>> begin Data lines

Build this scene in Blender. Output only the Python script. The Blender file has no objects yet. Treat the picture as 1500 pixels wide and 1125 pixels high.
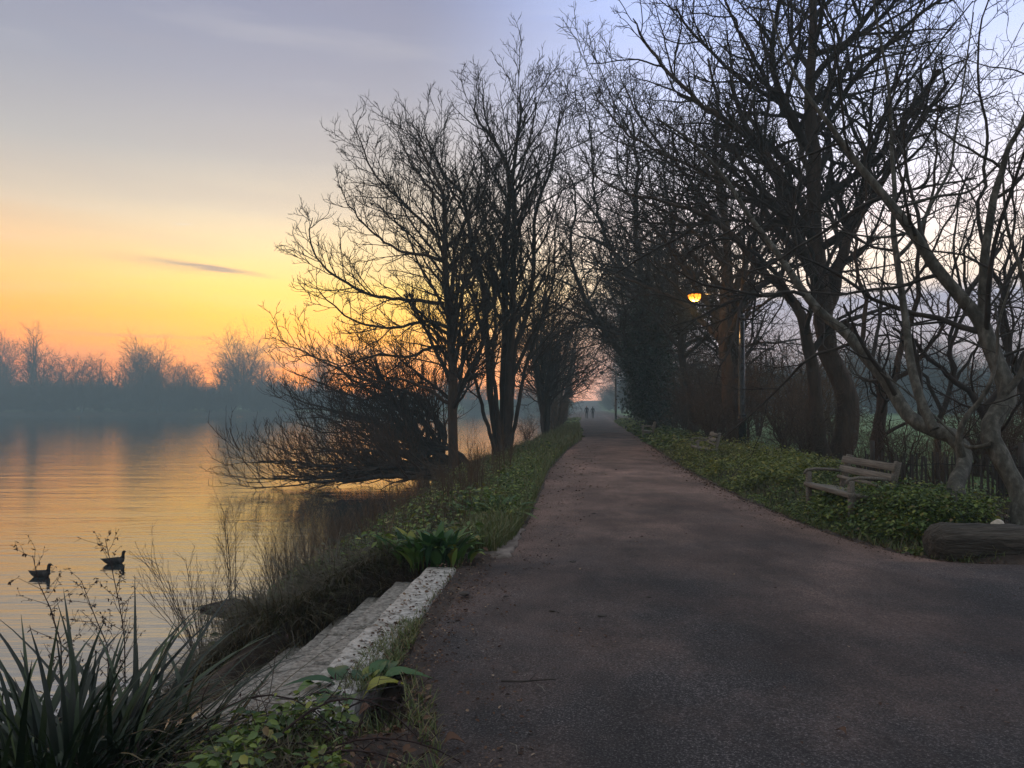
import bpy, bmesh, math, random
import numpy as np
from mathutils import Vector, Euler

sc = bpy.context.scene
col = sc.collection
R = math.radians
rng = np.random.default_rng(7)

# ------------------------------------------------------------------ camera
CAM_H = 1.6
F = 1133.0            # focal length in photograph pixels (1500 wide)
HZ = 596.0            # horizon row of the photograph
cam_d = bpy.data.cameras.new('camera')
cam = bpy.data.objects.new('camera', cam_d); col.objects.link(cam)
cam.location = (0, 0, CAM_H)
cam.rotation_euler = (R(90) + math.atan((HZ - 562.5) / F), 0, 0)
cam_d.sensor_width = 36; cam_d.lens = 36 * F / 1500
cam_d.clip_start = 0.05; cam_d.clip_end = 3000
sc.camera = cam

def W(px, py, d):
    """a world point at distance d along the view axis"""
    return ((px - 750) / F * d, d, CAM_H + (HZ - py) / F * d)

# ------------------------------------------------------------------ object helpers
def props(o, label=None, cat=None, group=None, kind=None):
    if label: o['label'] = label
    if cat: o['category'] = cat
    if group: o['group'] = group
    if kind: o['kind'] = kind
    return o

def empty(name, loc=(0, 0, 0), rz=0.0, **k):
    o = bpy.data.objects.new(name, None); col.objects.link(o)
    o.location = loc; o.rotation_euler = (0, 0, rz)
    o.empty_display_size = 0.2
    return props(o, **k)

def link(name, me, mat=None, parent=None, **k):
    o = bpy.data.objects.new(name, me); col.objects.link(o)
    if mat is not None and len(me.materials) == 0: me.materials.append(mat)
    if parent is not None: o.parent = parent
    return props(o, **k)

def copy_tree(o, parent=None):
    c = o.copy(); col.objects.link(c)
    if parent is not None: c.parent = parent
    for ch in list(o.children): copy_tree(ch, c)
    return c

def np_mesh(name, V, faces, smooth=True):
    """faces: list of int arrays (n,k)"""
    me = bpy.data.meshes.new(name)
    V = np.asarray(V, dtype=np.float32).reshape(-1, 3)
    me.vertices.add(len(V)); me.vertices.foreach_set('co', V.ravel())
    fl = [np.asarray(f, dtype=np.int32) for f in faces if len(f)]
    tot = np.concatenate([np.full(len(f), f.shape[1], dtype=np.int32) for f in fl])
    idx = np.concatenate([f.ravel() for f in fl])
    start = np.concatenate([[0], np.cumsum(tot)[:-1]]).astype(np.int32)
    me.loops.add(len(idx)); me.loops.foreach_set('vertex_index', idx)
    me.polygons.add(len(tot)); me.polygons.foreach_set('loop_start', start)
    if smooth: me.polygons.foreach_set('use_smooth', np.ones(len(tot), dtype=bool))
    me.update(calc_edges=True)
    return me

class MB:
    """collects boxes, bars and lofts into one mesh"""
    def __init__(s): s.V = []; s.F = {}; s.n = 0
    def add(s, V, faces):
        V = np.asarray(V, float).reshape(-1, 3)
        for f in faces:
            f = np.asarray(f, int)
            if len(f): s.F.setdefault(f.shape[1], []).append(f + s.n)
        s.V.append(V); s.n += len(V)
    def build(s, name, smooth=True):
        return np_mesh(name, np.concatenate(s.V), [np.concatenate(v) for v in s.F.values()], smooth)
    def bar(s, a, b, w, h, bev=0.006, up=(0, 0, 1)):
        """a bevelled beam from a to b, w wide, h high"""
        a = np.array(a, float); b = np.array(b, float); t = b - a; L = np.linalg.norm(t); t /= L
        u = np.array(up, float)
        sd = np.cross(t, u); sd /= np.linalg.norm(sd); u = np.cross(sd, t)
        bev = min(bev, w * .3, h * .3)
        prof = [(-w/2+bev, -h/2), (w/2-bev, -h/2), (w/2, -h/2+bev), (w/2, h/2-bev), (w/2-bev, h/2), (-w/2+bev, h/2), (-w/2, h/2-bev), (-w/2, -h/2+bev)]
        rings = []
        for k, sc_ in ((0, .9), (bev, 1), (L-bev, 1), (L, .9)):
            rings.append([a + t*k + sd*p[0]*sc_ + u*p[1]*sc_ for p in prof])
        V = np.array(rings).reshape(-1, 3); q = []
        for i in range(3):
            for j in range(8):
                q.append((i*8+j, i*8+(j+1) % 8, (i+1)*8+(j+1) % 8, (i+1)*8+j))
        s.add(V, [q, [tuple(range(7, -1, -1)), tuple(range(24, 32))]])
    def tube(s, pts, rad, sides=8, cap=True):
        P = np.array(pts, float)[None]; Rr = np.broadcast_to(np.array(rad, float), (len(pts),))[None]
        V, q = tubes(P, Rr, sides); fs = [q]
        if cap:
            n = len(pts)
            fs.append([tuple(range(sides-1, -1, -1)), tuple(range((n-1)*sides, n*sides))])
        s.add(V, fs)

def tubes(P, Rr, sides):
    B, S, _ = P.shape
    T = np.gradient(P, axis=1); T /= np.linalg.norm(T, axis=2, keepdims=True) + 1e-9
    avg = np.abs(T.mean(axis=1)); ref = np.zeros((B, 3)); ref[np.arange(B), avg.argmin(axis=1)] = 1
    N = np.cross(T, ref[:, None, :]); N /= np.linalg.norm(N, axis=2, keepdims=True) + 1e-9
    Bn = np.cross(T, N)
    a = np.arange(sides) * (2*np.pi/sides)
    V = P[:, :, None, :] + Rr[:, :, None, None] * (np.cos(a)[None, None, :, None]*N[:, :, None, :] + np.sin(a)[None, None, :, None]*Bn[:, :, None, :])
    base = (np.arange(B)[:, None, None]*S + np.arange(S-1)[None, :, None])*sides
    j = np.arange(sides)[None, None, :]; j2 = (j+1) % sides
    q = np.stack([base+j, base+j2, base+sides+j2, base+sides+j], axis=-1).reshape(-1, 4)
    return V.reshape(-1, 3), q

def resample(pts, rad, S):
    """smooth (Catmull-Rom) resample of a polyline"""
    p = np.array(pts, float); n = len(p)
    rad = np.array(rad, float)
    if len(rad) == 2: rad = np.linspace(rad[0], rad[1], n)
    d = np.concatenate([[0], np.cumsum(np.linalg.norm(np.diff(p, axis=0), axis=1))])
    u = np.linspace(0, d[-1], S)
    i = np.clip(np.searchsorted(d, u, side='right')-1, 0, n-2)
    t = ((u-d[i])/(d[i+1]-d[i]+1e-9))[:, None]
    p0 = p[np.maximum(i-1, 0)]; p1 = p[i]; p2 = p[i+1]; p3 = p[np.minimum(i+2, n-1)]
    out = .5*((2*p1)+(-p0+p2)*t+(2*p0-5*p1+4*p2-p3)*t**2+(-p0+3*p1-3*p2+p3)*t**3)
    return out, np.interp(u, d, rad)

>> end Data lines

- _Aim of the task_
Up to and including the line with "rng = np.random.default_rng(7)", copy the data above from its first line. Skip pictures.

- _Output for this exercise_
Build this scene in Blender. Output only the Python script. The Blender file has no objects yet. Treat the picture as 1500 pixels wide and 1125 pixels high.
import bpy, bmesh, math, random
import numpy as np
from mathutils import Vector, Euler

sc = bpy.context.scene
col = sc.collection
R = math.radians
rng = np.random.default_rng(7)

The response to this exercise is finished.